Re: Garbage Collection - The Trash Begins To Pile Up

From:
"Peter Dimov" <pdimov@gmail.com>
Newsgroups:
comp.lang.c++.moderated
Date:
8 Jan 2007 12:53:44 -0500
Message-ID:
<1168273176.777305.111270@q40g2000cwq.googlegroups.com>
Thant Tessman wrote:

Mirek Fidler wrote:

[...]

Ownership is always clear, people are just too much used to putting
pointers and "new" everywhere to see it. [...]

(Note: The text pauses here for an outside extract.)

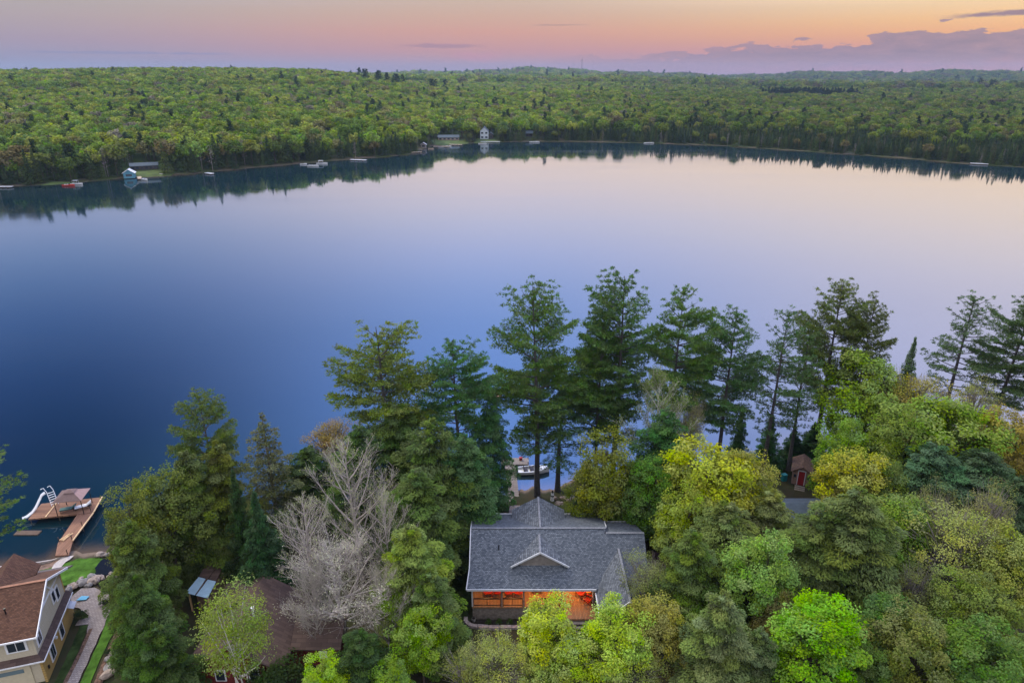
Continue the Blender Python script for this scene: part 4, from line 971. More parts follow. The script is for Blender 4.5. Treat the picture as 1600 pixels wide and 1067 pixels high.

Nonsense. As I described elsewhere, the use of pointers in C++ is
unavoidable when an object is serving as an encapsulation of state. And
any but the simplest C++ programming tasks will inevitably require
objects to be instantiated in one place and deleted in another in a
non-deterministic way.


Many complex C++ programming projects do not need to garbage collect at
all (and here I include shared_ptr as a poor man's collector). In these
scenarios, the primary uses of shared_ptr are to break dependencies and
to keep (possibly polymorphic) objects in containers while retaining
the option to keep a weak_ptr or to temporarily extend their lifetime
to the end of the current scope. Sometimes to tie an object's lifetime
to external events.

Basically, people who emulate GC with shared_ptr think that GC will be
better, and they are right. People who use shared_ptr for other
purposes think that GC will not help them, and they are right, too.